** START OF GIVEN DATA **
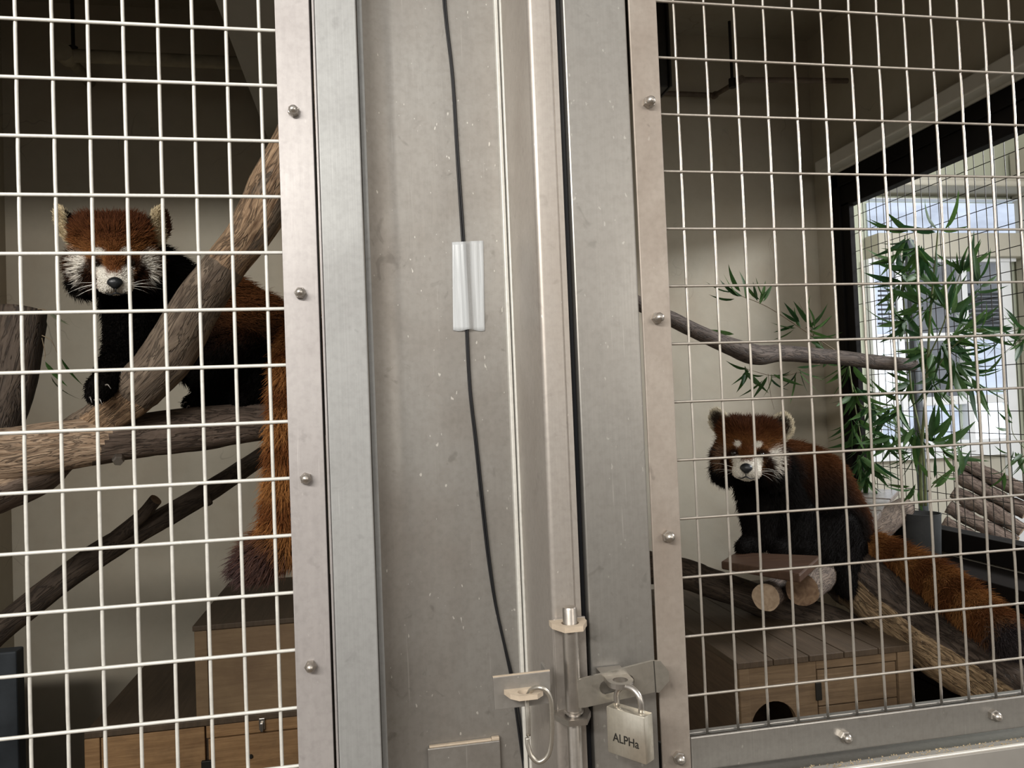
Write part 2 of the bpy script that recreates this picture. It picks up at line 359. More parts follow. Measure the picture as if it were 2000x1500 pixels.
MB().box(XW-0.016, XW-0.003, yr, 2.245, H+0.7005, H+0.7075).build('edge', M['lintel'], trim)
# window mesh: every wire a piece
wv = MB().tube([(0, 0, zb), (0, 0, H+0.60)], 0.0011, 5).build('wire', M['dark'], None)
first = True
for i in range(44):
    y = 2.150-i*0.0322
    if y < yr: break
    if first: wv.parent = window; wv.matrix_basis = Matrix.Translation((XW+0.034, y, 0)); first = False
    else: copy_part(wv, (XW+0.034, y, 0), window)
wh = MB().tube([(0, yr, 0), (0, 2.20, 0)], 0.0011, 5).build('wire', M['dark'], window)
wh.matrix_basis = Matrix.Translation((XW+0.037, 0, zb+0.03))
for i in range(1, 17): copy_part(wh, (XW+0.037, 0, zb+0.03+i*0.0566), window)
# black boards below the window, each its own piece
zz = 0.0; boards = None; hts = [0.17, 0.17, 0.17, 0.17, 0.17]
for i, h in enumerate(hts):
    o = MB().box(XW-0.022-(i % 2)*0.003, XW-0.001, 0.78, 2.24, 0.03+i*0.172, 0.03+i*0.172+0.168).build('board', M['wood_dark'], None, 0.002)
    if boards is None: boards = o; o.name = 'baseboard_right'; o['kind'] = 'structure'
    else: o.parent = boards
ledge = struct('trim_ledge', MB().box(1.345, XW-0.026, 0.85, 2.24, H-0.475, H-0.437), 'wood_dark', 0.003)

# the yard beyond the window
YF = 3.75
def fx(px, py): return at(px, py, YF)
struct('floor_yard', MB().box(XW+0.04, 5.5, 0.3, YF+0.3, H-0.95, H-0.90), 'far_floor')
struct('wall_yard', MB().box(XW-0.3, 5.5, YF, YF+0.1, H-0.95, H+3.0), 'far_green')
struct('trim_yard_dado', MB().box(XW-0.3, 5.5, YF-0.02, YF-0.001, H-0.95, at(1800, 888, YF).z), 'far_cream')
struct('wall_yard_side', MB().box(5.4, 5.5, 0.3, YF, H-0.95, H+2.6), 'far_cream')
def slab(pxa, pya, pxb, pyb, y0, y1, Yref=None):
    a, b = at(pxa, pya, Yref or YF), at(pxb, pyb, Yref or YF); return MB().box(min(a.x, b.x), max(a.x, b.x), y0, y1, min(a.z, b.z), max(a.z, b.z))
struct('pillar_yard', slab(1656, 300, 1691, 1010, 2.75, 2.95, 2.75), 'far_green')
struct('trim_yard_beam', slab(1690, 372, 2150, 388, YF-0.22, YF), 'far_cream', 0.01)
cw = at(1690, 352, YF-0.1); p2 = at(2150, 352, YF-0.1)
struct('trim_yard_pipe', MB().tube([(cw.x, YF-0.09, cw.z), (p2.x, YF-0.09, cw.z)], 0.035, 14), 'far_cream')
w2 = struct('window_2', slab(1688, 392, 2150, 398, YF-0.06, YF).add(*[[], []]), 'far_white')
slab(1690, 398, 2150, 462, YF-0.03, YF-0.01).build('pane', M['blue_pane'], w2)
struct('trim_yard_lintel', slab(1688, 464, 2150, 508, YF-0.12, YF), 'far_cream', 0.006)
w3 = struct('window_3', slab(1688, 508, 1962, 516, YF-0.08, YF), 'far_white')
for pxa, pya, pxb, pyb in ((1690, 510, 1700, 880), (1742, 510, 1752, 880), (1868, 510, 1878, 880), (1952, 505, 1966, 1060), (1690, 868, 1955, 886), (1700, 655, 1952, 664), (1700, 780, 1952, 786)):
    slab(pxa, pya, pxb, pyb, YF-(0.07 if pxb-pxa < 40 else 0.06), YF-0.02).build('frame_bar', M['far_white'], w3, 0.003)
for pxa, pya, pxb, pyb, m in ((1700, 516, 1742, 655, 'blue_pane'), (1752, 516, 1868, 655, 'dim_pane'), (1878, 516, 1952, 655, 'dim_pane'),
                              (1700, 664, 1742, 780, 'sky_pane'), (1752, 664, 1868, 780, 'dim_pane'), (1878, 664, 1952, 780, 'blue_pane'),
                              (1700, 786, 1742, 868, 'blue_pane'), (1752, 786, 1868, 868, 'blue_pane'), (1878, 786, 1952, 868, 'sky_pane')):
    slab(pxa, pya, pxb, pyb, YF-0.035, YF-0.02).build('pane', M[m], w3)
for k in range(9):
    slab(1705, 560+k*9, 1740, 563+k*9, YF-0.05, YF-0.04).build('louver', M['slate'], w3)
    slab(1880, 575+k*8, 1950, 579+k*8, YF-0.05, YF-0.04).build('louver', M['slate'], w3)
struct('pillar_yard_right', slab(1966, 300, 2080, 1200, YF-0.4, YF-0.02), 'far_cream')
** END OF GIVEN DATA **
** START OF GIVEN DATA **
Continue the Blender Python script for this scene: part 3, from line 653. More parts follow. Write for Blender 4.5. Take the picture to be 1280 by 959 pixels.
** END OF GIVEN DATA **
#### STATED EXERCISE
Copy the records above exactly, beginning at the line that contains "Write part 2" and stopping after the line that contains "H-0.437), 'wood_dark', 0.003)".

#### EXERCISE RESPONSE
Write part 2 of the bpy script that recreates this picture. It picks up at line 359. More parts follow. Measure the picture as if it were 2000x1500 pixels.
MB().box(XW-0.016, XW-0.003, yr, 2.245, H+0.7005, H+0.7075).build('edge', M['lintel'], trim)
# window mesh: every wire a piece
wv = MB().tube([(0, 0, zb), (0, 0, H+0.60)], 0.0011, 5).build('wire', M['dark'], None)
first = True
for i in range(44):
    y = 2.150-i*0.0322
    if y < yr: break
    if first: wv.parent = window; wv.matrix_basis = Matrix.Translation((XW+0.034, y, 0)); first = False
    else: copy_part(wv, (XW+0.034, y, 0), window)
wh = MB().tube([(0, yr, 0), (0, 2.20, 0)], 0.0011, 5).build('wire', M['dark'], window)
wh.matrix_basis = Matrix.Translation((XW+0.037, 0, zb+0.03))
for i in range(1, 17): copy_part(wh, (XW+0.037, 0, zb+0.03+i*0.0566), window)
# black boards below the window, each its own piece
zz = 0.0; boards = None; hts = [0.17, 0.17, 0.17, 0.17, 0.17]
for i, h in enumerate(hts):
    o = MB().box(XW-0.022-(i % 2)*0.003, XW-0.001, 0.78, 2.24, 0.03+i*0.172, 0.03+i*0.172+0.168).build('board', M['wood_dark'], None, 0.002)
    if boards is None: boards = o; o.name = 'baseboard_right'; o['kind'] = 'structure'
    else: o.parent = boards
ledge = struct('trim_ledge', MB().box(1.345, XW-0.026, 0.85, 2.24, H-0.475, H-0.437), 'wood_dark', 0.003)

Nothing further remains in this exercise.